* _Given data_

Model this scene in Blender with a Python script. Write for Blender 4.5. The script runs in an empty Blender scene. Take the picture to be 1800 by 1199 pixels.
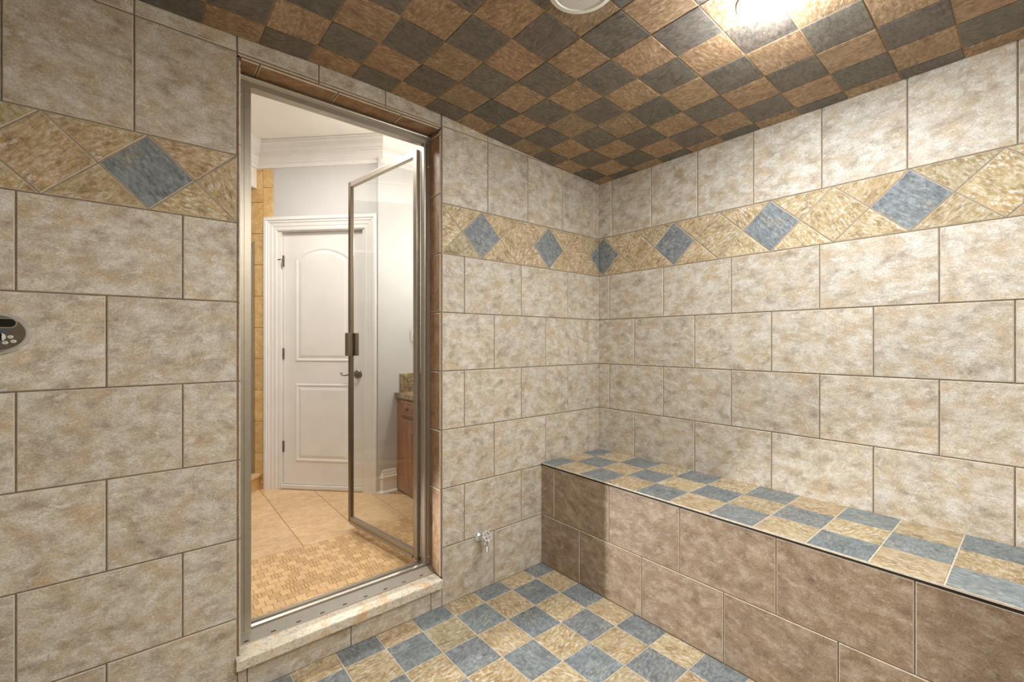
import bpy, bmesh, math, random
from mathutils import Vector, Matrix, Euler
random.seed(7)
scn = bpy.context.scene
S = 0.305          # height of one wall tile course in metres
ZC = 1.3638        # camera height above the shower floor
def Z(r): return ZC + r            # height given relative to the eye
def RZ(r): return ZC + r * S       # the same in tile courses

# ------------------------------------------------------------ camera, world, lights, exposure
cd = bpy.data.cameras.new('camera'); cam = bpy.data.objects.new('camera', cd)
scn.collection.objects.link(cam); scn.camera = cam
cam.location = (-8.0283 * S, -6.4667 * S, ZC)
cam.rotation_euler = (math.pi / 2, 0, -0.6901)
cd.sensor_width = 36.0; cd.lens = 774.35 / 1800 * 36
cd.shift_x = (900 - 894.18) / 1800; cd.shift_y = (601.29 - 599.5) / 1800
cd.clip_start = 0.02
scn.view_settings.view_transform = 'Standard'; scn.view_settings.look = 'None'
scn.view_settings.gamma = 1.0; scn.view_settings.use_curve_mapping = False
scn.view_settings.exposure = 0.0
W = bpy.data.worlds.new('world'); scn.world = W; W.use_nodes = True
W.node_tree.nodes['Background'].inputs[0].default_value = (0.9, 0.93, 1.0, 1)
W.node_tree.nodes['Background'].inputs[1].default_value = 0.3

def area(name, loc, rot, size, power, col=(1, 1, 1), shape='DISK', size_y=None, spread=None):
    l = bpy.data.lights.new(name, 'AREA'); l.shape = shape; l.size = size
    if size_y: l.size_y = size_y
    l.energy = power; l.color = col
    if spread: l.spread = spread
    o = bpy.data.objects.new(name, l); scn.collection.objects.link(o)
    o.location = loc; o.rotation_euler = rot
    return o
DOWN = (0, 0, 0)
# the lit recessed lamp in the shower ceiling
def point(name, loc, radius, power, col):
    l = bpy.data.lights.new(name, 'POINT'); l.shadow_soft_size = radius; l.energy = power; l.color = col
    o = bpy.data.objects.new(name, l); scn.collection.objects.link(o); o.location = loc; return o
point('ceiling_lamp_light', (-0.86, -1.405, Z(1.128) - 0.10), 0.045, 15, (0.90, 0.95, 1.0))
area('ceiling_lamp_beam', (-0.86, -1.405, Z(1.128) - 0.035), DOWN, 0.12, 19, (0.91, 0.955, 1.0))
# soft fill added behind the camera; no lamp is known there
area('rear_fill_light', (-1.80, -2.35, Z(1.13) - 0.05), DOWN, 0.5, 36, (1.0, 0.965, 0.92))
# bathroom: unseen overhead fill, added for brightness
area('bathroom_fill_light', (-1.9, 0.95, Z(1.56)), DOWN, 0.5, 27, (1.0, 0.97, 0.93))
sl_ = bpy.data.lights.new('riser_fill_spot', 'SPOT'); sl_.energy = 300; sl_.shadow_soft_size = 0.035; sl_.spot_size = math.radians(27); sl_.spot_blend = 0.6; sl_.color = (1.0, 0.97, 0.94)  # added low, narrow spot to light the bench riser through the doorway
so_ = bpy.data.objects.new('riser_fill_spot', sl_); scn.collection.objects.link(so_); so_.location = (-2.95, 1.17, Z(-0.72))
so_.rotation_euler = (Vector((-0.56, -1.15, 0.24)) - Vector((-2.95, 1.17, Z(-0.72)))).to_track_quat('-Z', 'Y').to_euler()
point('crown_fill_light', (-0.62, 0.62, Z(0.78)), 0.05, 27, (1.0, 0.96, 0.90))  # unseen fill added to brighten the crown moulding and bathroom ceiling

# ------------------------------------------------------------ materials
def lin(c):
    r = []
    for v in c:
        v = v / 255.0
        r.append(v / 12.92 if v <= 0.04045 else ((v + 0.055) / 1.055) ** 2.4)
    return (r[0], r[1], r[2], 1.0)
class NT:
    def __init__(s, name):
        s.m = bpy.data.materials.new(name); s.m.use_nodes = True; s.t = s.m.node_tree
        s.b = s.t.nodes['Principled BSDF']
    def n(s, typ, **kw):
        nd = s.t.nodes.new(typ)
        for k, v in kw.items():
            if k.startswith('i_'):
                key = k[2:]; key = int(key) if key.isdigit() else key.replace('_', ' ')
                nd.inputs[key].default_value = v
            else: setattr(nd, k, v)
        return nd
    def l(s, a, b): s.t.links.new(a, b)
    def noise(s, vec, scale, detail=4, rough=0.55, dist=0.0):
        nd = s.n('ShaderNodeTexNoise', i_Scale=scale, i_Detail=detail, i_Roughness=rough, i_Distortion=dist)
        if vec is not None: s.l(vec, nd.inputs['Vector'])
        return nd.outputs['Fac']
    def ramp(s, fac, stops, interp='LINEAR'):
        nd = s.n('ShaderNodeValToRGB'); cr = nd.color_ramp; cr.interpolation = interp
        while len(cr.elements) < len(stops): cr.elements.new(0.5)
        for e, (p, c) in zip(cr.elements, stops):
            e.position = p; e.color = c if len(c) == 4 else lin(c)
        s.l(fac, nd.inputs[0]); return nd.outputs[0]
    def mask(s, fac, a, b): return s.ramp(fac, [(a, (0, 0, 0, 1)), (b, (1, 1, 1, 1))])
    def mix(s, fac, a, b, blend='MIX'):
        nd = s.n('ShaderNodeMix', data_type='RGBA', blend_type=blend)
        for k, v in ((0, fac), (6, a), (7, b)):
            if hasattr(v, 'is_output') or hasattr(v, 'links'): s.l(v, nd.inputs[k])
            elif k == 0: nd.inputs[0].default_value = v
            else: nd.inputs[k].default_value = v if len(v) == 4 else lin(v)
        return nd.outputs[2]
    def bump(s, h, strength, dist=0.002, prev=None):
        nd = s.n('ShaderNodeBump', i_Strength=strength, i_Distance=dist); s.l(h, nd.inputs['Height'])
        if prev is not None: s.l(prev, nd.inputs['Normal'])
        return nd.outputs[0]
    def out(s, col=None, rough=None, nrm=None):
        if col is not None:
            if hasattr(col, 'links'): s.l(col, s.b.inputs['Base Color'])
            else: s.b.inputs['Base Color'].default_value = lin(col)
        if rough is not None:
            if hasattr(rough, 'links'): s.l(rough, s.b.inputs['Roughness'])
            else: s.b.inputs['Roughness'].default_value = rough
        if nrm is not None: s.l(nrm, s.b.inputs['Normal'])
        return s.m
def uvvec(t, sx=1, sy=1):
    uv = t.n('ShaderNodeTexCoord').outputs['UV']
    mp = t.n('ShaderNodeMapping'); mp.inputs['Scale'].default_value = (sx, sy, 1); t.l(uv, mp.inputs[0])
    return mp.outputs[0]
def objvec(t): return t.n('ShaderNodeTexCoord').outputs['Object']

def travertine(name, base, brown, ochre, pale, rough=0.34, spec=0.5):
    t = NT(name); v = uvvec(t, 1, 1.3)
    n1 = t.noise(v, 13, 8, 0.62, 0.2); n2 = t.noise(uvvec(t, 1.1, 1.6), 8, 6, 0.62, 0.3)
    n3 = t.noise(uvvec(t, 0.9, 1.4), 30, 10, 0.78, 0.4); n4 = t.noise(v, 150, 5, 0.75); n5 = t.noise(uvvec(t, 1, 1.4), 17, 8, 0.7, 0.4)
    c = t.ramp(n1, [(0.32, brown), (0.50, base), (0.68, pale)])
    c = t.mix(t.ramp(n2, [(0.47, (0, 0, 0, 1)), (0.68, (0.75, 0.75, 0.75, 1))]), c, ochre)
    c = t.mix(t.ramp(n5, [(0.53, (0, 0, 0, 1)), (0.64, (0.85, 0.85, 0.85, 1))]), c, pale)
    c = t.mix(t.ramp(n3, [(0.34, (0.5, 0.5, 0.5, 1)), (0.52, (0, 0, 0, 1))]), c, brown)
    c = t.mix(t.ramp(n3, [(0.56, (0, 0, 0, 1)), (0.66, (0.6, 0.6, 0.6, 1))]), c, pale)
    g = t.ramp(n4, [(0.32, (0.60, 0.59, 0.58, 1)), (0.5, (1, 1, 1, 1)), (0.70, (1.25, 1.25, 1.25, 1))])
    vn = t.noise(uvvec(t, 1.3, 0.9), 60, 8, 0.8, 1.2)
    c = t.mix(t.ramp(vn, [(0.57, (0, 0, 0, 1)), (0.64, (0.7, 0.7, 0.7, 1))]), c, pale)
    c = t.mix(t.ramp(vn, [(0.36, (0.6, 0.6, 0.6, 1)), (0.43, (0, 0, 0, 1))]), c, brown)
    c = t.mix(0.85, c, g, 'MULTIPLY')
    oi = t.n('ShaderNodeObjectInfo').outputs['Random']
    c = t.mix(1.0, c, t.ramp(oi, [(0, (0.94, 0.94, 0.94, 1)), (0.5, (1, 0.995, 0.99, 1)), (1, (1.05, 1.05, 1.05, 1))]), 'MULTIPLY')
    b = t.bump(n3, 0.5, 0.005); b = t.bump(n4, 0.4, 0.0015, b)
    t.b.inputs['Specular IOR Level'].default_value = spec
    return t.out(c, t.ramp(n1, [(0.3, (rough + .06,) * 3 + (1,)), (0.7, (rough - .05,) * 3 + (1,))]), b)
def slate(name, cols, streak, sfac, rough=0.36, bump=0.9, tint=None):
    t = NT(name); v = uvvec(t, 1, 2.1); w = uvvec(t)
    n1 = t.noise(v, 38, 9, 0.72, 0.25); n2 = t.noise(w, 16, 8, 0.7, 0.15); n3 = t.noise(w, 120, 3, 0.7)
    c = t.ramp(n2, [(0.32, cols[0]), (0.5, cols[1]), (0.68, cols[2])])
    if tint: c = t.mix(t.ramp(t.noise(w, 9, 7, 0.68, 0.2), [(0.55, (0, 0, 0, 1)), (0.7, (0.8, 0.8, 0.8, 1))]), c, tint)
    pm = t.ramp(t.noise(w, 9, 4, 0.6), [(0.38, (0.25, 0.25, 0.25, 1)), (0.58, (1, 1, 1, 1))])
    sm = t.n('ShaderNodeMath', operation='MULTIPLY'); t.l(pm, sm.inputs[0])
    t.l(t.ramp(n1, [(0.51, (0, 0, 0, 1)), (0.585, (sfac, sfac, sfac, 1))]), sm.inputs[1])
    c = t.mix(sm.outputs[0], c, streak)
    # (0, 0, 0, 1)), (0.585, (sfac, sfac, sfac, 1))]), c, streak)
    c = t.mix(0.5, c, t.ramp(n3, [(0.3, (0.68, 0.68, 0.68, 1)), (0.55, (1, 1, 1, 1)), (0.8, (1.15, 1.15, 1.15, 1))]), 'MULTIPLY')
    c = t.mix(0.55, c, t.ramp(n1, [(0.37, (0.38, 0.35, 0.32, 1)), (0.485, (1, 1, 1, 1))]), 'MULTIPLY')
    oi = t.n('ShaderNodeObjectInfo').outputs['Random']
    c = t.mix(1.0, c, t.ramp(oi, [(0, (0.82, 0.88, 0.90, 1)), (0.35, (1.02, 0.97, 0.98, 1)), (0.7, (0.94, 0.93, 0.92, 1)), (1, (1.08, 1.10, 1.10, 1))]), 'MULTIPLY')
    b = t.bump(n1, bump, 0.007); b = t.bump(n3, 0.2, 0.001, b)
    return t.out(c, rough, b)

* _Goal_
Repeat the lines exactly as they stand, from the opening line of the data through the line with "def RZ(r): return". Pictures stay out of the copy.

* _Written solution_
Model this scene in Blender with a Python script. Write for Blender 4.5. The script runs in an empty Blender scene. Take the picture to be 1800 by 1199 pixels.
import bpy, bmesh, math, random
from mathutils import Vector, Matrix, Euler
random.seed(7)
scn = bpy.context.scene
S = 0.305          # height of one wall tile course in metres
ZC = 1.3638        # camera height above the shower floor
def Z(r): return ZC + r            # height given relative to the eye
def RZ(r): return ZC + r * S       # the same in tile courses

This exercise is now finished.